Line by line, reproduce exactly the beginning of the listing below, ending with the line that contains "775, 20, .15)]" and adding nothing.

Begin

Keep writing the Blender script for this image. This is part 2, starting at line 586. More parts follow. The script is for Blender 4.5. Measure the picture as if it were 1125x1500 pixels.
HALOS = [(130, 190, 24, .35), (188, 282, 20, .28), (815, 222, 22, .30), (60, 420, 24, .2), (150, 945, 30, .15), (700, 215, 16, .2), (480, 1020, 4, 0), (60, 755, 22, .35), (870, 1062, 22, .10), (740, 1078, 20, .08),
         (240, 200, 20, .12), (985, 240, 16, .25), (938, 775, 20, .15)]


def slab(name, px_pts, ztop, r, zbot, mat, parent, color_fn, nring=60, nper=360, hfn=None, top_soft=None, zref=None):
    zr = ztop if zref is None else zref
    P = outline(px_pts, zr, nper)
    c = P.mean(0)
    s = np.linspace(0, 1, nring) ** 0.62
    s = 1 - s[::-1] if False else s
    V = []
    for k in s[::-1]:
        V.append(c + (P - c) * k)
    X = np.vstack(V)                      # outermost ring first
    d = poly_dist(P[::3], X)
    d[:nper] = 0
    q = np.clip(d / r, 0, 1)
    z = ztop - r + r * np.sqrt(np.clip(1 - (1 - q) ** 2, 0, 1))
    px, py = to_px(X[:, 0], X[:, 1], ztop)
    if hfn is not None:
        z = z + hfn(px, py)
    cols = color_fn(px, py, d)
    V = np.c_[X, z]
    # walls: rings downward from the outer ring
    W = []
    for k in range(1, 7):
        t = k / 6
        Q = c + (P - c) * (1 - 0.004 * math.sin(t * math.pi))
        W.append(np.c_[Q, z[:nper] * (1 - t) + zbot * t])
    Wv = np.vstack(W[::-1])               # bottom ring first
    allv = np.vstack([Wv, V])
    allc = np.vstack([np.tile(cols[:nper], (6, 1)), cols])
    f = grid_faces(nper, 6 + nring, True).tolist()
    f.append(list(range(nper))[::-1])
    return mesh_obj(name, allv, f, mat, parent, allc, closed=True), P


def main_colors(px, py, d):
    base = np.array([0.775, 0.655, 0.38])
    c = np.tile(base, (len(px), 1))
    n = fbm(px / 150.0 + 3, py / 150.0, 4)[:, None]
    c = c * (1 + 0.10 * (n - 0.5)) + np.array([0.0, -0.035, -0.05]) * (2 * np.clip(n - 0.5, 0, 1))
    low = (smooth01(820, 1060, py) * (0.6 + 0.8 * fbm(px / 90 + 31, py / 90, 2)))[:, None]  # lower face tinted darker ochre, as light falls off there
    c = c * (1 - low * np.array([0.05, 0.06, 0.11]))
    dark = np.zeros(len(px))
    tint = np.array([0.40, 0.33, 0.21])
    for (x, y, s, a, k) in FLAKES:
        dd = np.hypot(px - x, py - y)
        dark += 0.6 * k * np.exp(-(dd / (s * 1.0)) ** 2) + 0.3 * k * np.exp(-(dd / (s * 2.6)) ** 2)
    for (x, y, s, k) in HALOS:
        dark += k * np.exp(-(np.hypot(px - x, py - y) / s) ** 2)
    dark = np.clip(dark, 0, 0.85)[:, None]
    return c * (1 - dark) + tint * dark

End

_EXERCISE RESULT:_
Keep writing the Blender script for this image. This is part 2, starting at line 586. More parts follow. The script is for Blender 4.5. Measure the picture as if it were 1125x1500 pixels.
HALOS = [(130, 190, 24, .35), (188, 282, 20, .28), (815, 222, 22, .30), (60, 420, 24, .2), (150, 945, 30, .15), (700, 215, 16, .2), (480, 1020, 4, 0), (60, 755, 22, .35), (870, 1062, 22, .10), (740, 1078, 20, .08),
         (240, 200, 20, .12), (985, 240, 16, .25), (938, 775, 20, .15)]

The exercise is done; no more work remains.